21/4 WEEK 7 LECTORIAL || SOUNDSCAPIN’

“Texts are the material traces that are left of the practice of the sense-making – the only empirical evidence we have of how other people make sense of the world.” – Brian Morris, week 7

What is a text, and what is textual analysis in media studies; and where does the textual analysis tradition come from? These are some of the questions Brian attempted to indulge us with the answers to throughout this weeks lecture. Textual analysis rose as the response to two concerns, 1) the study of effects (cause and effect) and, 2) a mid 20th century turn against the idea that everything is ‘good’, are there other ways we can look at certain texts?
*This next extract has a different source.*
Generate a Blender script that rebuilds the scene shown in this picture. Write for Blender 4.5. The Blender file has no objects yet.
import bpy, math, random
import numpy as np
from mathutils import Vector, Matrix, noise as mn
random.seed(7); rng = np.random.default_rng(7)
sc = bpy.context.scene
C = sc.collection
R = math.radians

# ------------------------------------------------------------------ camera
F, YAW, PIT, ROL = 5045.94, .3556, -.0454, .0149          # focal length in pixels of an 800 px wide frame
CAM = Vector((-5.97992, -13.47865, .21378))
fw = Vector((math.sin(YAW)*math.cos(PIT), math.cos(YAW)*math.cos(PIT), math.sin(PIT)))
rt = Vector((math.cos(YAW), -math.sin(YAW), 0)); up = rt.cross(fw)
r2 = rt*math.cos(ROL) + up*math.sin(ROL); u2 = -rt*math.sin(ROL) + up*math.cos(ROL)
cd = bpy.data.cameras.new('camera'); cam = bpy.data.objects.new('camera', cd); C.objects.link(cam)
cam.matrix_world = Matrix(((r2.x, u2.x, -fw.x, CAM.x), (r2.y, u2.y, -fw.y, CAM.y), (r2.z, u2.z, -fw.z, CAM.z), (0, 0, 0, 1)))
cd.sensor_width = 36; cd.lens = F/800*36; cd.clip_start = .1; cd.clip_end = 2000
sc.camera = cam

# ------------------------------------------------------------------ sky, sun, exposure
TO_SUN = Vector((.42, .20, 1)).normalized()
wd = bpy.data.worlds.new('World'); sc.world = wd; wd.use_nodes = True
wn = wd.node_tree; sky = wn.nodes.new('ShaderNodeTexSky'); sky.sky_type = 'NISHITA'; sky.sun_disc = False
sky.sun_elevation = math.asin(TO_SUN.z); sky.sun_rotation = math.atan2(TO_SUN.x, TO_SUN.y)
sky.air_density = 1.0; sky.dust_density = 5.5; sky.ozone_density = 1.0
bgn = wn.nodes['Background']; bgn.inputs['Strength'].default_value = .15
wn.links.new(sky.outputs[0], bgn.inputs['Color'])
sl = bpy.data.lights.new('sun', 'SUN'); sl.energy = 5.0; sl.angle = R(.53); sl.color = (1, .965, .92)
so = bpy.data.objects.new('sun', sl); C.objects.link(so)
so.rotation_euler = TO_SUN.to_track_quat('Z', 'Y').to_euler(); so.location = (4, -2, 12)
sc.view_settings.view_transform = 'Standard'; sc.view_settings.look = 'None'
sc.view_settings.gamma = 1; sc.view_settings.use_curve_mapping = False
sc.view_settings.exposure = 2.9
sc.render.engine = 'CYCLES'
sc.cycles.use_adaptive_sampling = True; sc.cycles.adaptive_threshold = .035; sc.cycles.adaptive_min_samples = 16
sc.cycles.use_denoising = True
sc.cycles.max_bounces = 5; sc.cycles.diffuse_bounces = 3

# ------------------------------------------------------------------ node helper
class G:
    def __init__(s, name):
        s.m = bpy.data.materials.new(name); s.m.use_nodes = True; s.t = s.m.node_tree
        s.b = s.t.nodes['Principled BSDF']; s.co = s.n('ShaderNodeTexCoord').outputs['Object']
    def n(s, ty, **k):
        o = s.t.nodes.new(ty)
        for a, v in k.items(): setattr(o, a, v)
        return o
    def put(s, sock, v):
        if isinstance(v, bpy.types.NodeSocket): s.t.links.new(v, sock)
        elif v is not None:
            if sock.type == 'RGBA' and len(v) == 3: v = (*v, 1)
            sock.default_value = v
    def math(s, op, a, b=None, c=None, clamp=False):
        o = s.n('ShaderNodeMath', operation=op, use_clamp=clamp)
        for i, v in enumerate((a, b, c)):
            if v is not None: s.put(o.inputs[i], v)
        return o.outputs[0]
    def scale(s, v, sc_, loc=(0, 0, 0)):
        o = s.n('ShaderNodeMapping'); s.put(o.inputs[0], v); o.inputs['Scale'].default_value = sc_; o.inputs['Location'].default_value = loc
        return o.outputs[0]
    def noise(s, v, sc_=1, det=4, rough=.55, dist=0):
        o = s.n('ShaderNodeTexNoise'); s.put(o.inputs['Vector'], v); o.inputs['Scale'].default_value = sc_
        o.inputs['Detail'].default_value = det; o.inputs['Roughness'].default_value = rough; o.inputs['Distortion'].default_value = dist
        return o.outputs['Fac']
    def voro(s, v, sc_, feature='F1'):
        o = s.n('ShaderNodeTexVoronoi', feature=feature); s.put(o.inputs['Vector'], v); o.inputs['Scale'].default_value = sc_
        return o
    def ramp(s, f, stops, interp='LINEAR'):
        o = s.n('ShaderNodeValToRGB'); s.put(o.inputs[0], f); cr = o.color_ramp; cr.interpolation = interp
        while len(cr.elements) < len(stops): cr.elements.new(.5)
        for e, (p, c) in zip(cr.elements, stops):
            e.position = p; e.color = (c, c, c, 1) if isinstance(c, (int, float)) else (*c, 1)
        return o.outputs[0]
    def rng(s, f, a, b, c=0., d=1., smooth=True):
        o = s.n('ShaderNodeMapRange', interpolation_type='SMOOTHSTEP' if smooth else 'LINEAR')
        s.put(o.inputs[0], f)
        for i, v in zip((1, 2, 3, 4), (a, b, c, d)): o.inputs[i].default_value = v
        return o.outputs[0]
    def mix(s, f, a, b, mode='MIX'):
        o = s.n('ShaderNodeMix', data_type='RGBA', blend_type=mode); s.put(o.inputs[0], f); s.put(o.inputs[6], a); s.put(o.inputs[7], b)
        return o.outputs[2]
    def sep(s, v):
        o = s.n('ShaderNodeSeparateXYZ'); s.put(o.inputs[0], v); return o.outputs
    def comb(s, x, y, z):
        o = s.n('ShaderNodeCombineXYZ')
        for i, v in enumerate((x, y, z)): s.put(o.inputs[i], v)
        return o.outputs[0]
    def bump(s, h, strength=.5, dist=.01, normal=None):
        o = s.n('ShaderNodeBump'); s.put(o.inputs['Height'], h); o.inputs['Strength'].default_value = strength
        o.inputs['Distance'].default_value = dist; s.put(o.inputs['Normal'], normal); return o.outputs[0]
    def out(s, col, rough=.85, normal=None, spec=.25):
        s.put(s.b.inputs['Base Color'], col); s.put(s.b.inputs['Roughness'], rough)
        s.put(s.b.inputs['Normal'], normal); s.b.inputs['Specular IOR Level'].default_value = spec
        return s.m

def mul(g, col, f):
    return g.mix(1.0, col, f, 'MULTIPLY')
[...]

It is through textual analysis that people can pull apart the cultural meanings and signs hidden within any one text. As Alan McKee said in 2003, “text” is just “a convenient term for all of the elements of culture”. It’s through all of this that we come to the understanding that textual analysis isn’t about determining whether or not any one text is right or wrong, but this form of analysis is more concerned with the methodology around what the text can do in the way of sense-making of the world it is produced.

Textual analysis relies on the assumptions humans make when they see certain signs or signifiers, and what these assumptions say about the person, and the world around them in which certain texts are made within.

Jasmine then talked to us about the affordances of sound. I thought that this was a great lecture about how important sound can be in telling or re-telling a story. I learnt a bit about aural semiotics and the way sound creates and gives perspective in a piece, determined by what sounds are granted priority through the use of figure, ground and field sounds.